— Requirement —
Reproduce, please, only the lines from the first line below to the line containing "scene.camera = cam", inclusive.

>>>

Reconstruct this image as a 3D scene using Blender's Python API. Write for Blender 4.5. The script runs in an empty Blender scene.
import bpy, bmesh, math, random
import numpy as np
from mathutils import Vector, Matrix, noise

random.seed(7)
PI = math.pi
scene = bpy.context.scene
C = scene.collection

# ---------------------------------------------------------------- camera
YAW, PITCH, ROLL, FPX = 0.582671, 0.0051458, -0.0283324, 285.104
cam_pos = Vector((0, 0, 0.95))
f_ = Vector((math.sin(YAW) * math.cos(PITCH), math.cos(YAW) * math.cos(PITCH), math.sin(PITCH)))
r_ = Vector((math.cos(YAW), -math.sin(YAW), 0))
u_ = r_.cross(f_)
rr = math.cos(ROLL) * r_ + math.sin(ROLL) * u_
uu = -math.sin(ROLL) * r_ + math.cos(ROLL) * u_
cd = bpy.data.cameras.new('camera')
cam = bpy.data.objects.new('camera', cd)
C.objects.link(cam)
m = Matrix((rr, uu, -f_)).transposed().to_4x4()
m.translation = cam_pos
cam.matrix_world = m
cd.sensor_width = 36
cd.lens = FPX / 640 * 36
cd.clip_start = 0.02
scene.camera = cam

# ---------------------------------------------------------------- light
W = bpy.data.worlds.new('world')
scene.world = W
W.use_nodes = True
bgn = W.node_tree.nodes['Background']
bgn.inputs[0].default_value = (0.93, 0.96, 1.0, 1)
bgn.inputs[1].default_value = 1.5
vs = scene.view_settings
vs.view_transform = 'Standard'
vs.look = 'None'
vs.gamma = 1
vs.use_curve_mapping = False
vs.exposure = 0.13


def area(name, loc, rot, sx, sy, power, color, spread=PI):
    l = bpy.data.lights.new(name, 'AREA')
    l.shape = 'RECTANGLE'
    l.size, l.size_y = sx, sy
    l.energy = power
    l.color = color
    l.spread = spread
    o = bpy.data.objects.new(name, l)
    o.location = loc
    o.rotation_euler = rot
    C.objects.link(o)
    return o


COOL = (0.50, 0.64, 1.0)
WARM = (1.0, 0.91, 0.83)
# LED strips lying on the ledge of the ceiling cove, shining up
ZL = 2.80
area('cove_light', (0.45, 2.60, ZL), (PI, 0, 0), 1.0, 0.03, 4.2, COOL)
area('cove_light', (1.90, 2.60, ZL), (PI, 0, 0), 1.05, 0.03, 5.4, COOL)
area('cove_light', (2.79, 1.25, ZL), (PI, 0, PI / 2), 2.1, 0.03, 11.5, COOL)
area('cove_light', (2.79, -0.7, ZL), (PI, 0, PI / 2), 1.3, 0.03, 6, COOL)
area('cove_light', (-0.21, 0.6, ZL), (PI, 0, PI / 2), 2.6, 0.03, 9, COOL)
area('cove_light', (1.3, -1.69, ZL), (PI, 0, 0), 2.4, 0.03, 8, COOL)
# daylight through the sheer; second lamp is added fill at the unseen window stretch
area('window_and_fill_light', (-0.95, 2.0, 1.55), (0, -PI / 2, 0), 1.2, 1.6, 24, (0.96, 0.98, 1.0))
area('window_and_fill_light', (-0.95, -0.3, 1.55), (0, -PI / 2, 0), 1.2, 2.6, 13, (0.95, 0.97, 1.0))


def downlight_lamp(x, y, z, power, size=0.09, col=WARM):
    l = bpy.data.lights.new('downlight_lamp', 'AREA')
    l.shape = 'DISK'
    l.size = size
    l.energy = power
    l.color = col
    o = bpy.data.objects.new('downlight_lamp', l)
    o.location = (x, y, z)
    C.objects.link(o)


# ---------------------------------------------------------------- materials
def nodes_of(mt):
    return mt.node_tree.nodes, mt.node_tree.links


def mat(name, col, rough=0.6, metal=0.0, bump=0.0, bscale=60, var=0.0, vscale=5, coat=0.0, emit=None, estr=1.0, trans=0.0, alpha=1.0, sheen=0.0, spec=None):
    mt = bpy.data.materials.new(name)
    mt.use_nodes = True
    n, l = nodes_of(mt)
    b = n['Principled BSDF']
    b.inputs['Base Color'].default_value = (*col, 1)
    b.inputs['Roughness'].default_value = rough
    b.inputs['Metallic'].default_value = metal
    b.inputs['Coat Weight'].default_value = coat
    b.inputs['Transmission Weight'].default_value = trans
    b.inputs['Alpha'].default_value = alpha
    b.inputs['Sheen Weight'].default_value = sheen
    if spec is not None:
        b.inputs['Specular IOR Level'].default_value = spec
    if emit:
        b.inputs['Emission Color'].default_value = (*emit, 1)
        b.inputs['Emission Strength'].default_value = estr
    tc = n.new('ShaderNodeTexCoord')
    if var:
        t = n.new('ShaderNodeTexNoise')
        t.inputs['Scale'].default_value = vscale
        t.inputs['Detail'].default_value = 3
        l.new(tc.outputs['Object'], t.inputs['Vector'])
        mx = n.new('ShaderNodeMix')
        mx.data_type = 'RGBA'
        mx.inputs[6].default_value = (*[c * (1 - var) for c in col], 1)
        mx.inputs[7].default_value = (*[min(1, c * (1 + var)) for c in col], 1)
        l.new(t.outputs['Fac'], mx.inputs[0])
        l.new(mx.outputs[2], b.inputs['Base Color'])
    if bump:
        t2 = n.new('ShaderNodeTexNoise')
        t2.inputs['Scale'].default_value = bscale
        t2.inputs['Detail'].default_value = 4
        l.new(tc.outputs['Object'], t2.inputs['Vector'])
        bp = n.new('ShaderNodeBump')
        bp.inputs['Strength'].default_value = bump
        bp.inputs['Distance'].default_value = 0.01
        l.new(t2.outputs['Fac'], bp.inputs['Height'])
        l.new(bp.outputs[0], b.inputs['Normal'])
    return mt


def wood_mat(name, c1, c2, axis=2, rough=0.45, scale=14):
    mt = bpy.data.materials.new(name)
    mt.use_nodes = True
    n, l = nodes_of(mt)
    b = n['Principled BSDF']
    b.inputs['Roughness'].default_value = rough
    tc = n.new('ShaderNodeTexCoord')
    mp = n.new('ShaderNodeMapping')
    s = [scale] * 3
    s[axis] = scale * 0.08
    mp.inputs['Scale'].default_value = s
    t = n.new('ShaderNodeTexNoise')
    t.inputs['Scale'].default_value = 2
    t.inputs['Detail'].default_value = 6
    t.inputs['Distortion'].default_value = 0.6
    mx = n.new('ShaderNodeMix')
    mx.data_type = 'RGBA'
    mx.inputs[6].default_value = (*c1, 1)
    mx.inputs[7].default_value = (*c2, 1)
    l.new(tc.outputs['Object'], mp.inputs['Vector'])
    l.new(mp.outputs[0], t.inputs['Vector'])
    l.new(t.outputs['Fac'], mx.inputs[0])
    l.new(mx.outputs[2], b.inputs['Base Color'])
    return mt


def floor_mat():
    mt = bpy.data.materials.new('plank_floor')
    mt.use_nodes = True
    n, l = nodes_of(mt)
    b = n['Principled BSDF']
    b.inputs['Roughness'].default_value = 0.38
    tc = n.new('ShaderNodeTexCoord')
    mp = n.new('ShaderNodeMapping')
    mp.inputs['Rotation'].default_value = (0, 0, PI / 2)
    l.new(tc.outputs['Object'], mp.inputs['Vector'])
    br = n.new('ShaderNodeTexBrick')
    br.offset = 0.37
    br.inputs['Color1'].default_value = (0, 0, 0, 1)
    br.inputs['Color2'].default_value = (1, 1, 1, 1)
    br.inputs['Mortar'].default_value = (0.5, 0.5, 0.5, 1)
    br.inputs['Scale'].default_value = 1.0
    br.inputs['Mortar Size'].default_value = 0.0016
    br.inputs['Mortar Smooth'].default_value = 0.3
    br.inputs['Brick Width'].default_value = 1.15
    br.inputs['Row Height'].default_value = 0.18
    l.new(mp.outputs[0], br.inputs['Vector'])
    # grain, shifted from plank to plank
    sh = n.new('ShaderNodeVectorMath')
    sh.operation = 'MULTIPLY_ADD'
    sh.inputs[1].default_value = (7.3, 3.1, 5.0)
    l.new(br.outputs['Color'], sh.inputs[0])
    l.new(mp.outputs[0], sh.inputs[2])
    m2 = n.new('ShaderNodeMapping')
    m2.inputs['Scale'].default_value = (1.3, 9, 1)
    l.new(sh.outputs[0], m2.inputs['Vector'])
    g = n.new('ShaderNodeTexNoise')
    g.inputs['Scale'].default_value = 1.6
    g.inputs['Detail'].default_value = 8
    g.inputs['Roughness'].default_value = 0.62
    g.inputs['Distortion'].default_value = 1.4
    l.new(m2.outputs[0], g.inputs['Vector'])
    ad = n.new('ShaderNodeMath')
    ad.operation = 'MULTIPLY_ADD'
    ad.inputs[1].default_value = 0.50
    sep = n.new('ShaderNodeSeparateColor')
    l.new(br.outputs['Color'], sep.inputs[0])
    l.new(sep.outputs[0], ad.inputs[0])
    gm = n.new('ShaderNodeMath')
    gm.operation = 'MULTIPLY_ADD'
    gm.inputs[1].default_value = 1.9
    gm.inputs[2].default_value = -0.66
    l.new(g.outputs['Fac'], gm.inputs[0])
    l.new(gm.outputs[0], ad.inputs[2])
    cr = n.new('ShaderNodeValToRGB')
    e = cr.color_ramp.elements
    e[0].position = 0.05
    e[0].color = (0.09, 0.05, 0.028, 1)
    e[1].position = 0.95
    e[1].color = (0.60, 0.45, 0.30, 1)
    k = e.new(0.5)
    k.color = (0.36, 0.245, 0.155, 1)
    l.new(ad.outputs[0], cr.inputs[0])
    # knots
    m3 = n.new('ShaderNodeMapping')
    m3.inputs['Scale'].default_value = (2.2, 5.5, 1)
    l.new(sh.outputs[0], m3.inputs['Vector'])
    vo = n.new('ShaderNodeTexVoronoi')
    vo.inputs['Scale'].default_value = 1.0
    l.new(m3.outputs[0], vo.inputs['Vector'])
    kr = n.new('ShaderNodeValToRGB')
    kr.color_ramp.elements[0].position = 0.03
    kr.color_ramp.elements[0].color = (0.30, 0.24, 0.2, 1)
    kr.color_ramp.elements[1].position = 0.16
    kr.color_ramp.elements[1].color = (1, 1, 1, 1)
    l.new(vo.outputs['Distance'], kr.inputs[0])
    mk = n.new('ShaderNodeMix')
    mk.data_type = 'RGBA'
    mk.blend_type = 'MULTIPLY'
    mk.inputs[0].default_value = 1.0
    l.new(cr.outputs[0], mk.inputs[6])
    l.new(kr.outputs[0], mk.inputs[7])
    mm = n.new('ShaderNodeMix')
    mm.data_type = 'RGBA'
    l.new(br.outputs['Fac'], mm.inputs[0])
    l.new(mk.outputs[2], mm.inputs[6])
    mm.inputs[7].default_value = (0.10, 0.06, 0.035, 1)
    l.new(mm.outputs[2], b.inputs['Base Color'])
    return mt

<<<

— Solved exercise —
Reconstruct this image as a 3D scene using Blender's Python API. Write for Blender 4.5. The script runs in an empty Blender scene.
import bpy, bmesh, math, random
import numpy as np
from mathutils import Vector, Matrix, noise

random.seed(7)
PI = math.pi
scene = bpy.context.scene
C = scene.collection

# ---------------------------------------------------------------- camera
YAW, PITCH, ROLL, FPX = 0.582671, 0.0051458, -0.0283324, 285.104
cam_pos = Vector((0, 0, 0.95))
f_ = Vector((math.sin(YAW) * math.cos(PITCH), math.cos(YAW) * math.cos(PITCH), math.sin(PITCH)))
r_ = Vector((math.cos(YAW), -math.sin(YAW), 0))
u_ = r_.cross(f_)
rr = math.cos(ROLL) * r_ + math.sin(ROLL) * u_
uu = -math.sin(ROLL) * r_ + math.cos(ROLL) * u_
cd = bpy.data.cameras.new('camera')
cam = bpy.data.objects.new('camera', cd)
C.objects.link(cam)
m = Matrix((rr, uu, -f_)).transposed().to_4x4()
m.translation = cam_pos
cam.matrix_world = m
cd.sensor_width = 36
cd.lens = FPX / 640 * 36
cd.clip_start = 0.02
scene.camera = cam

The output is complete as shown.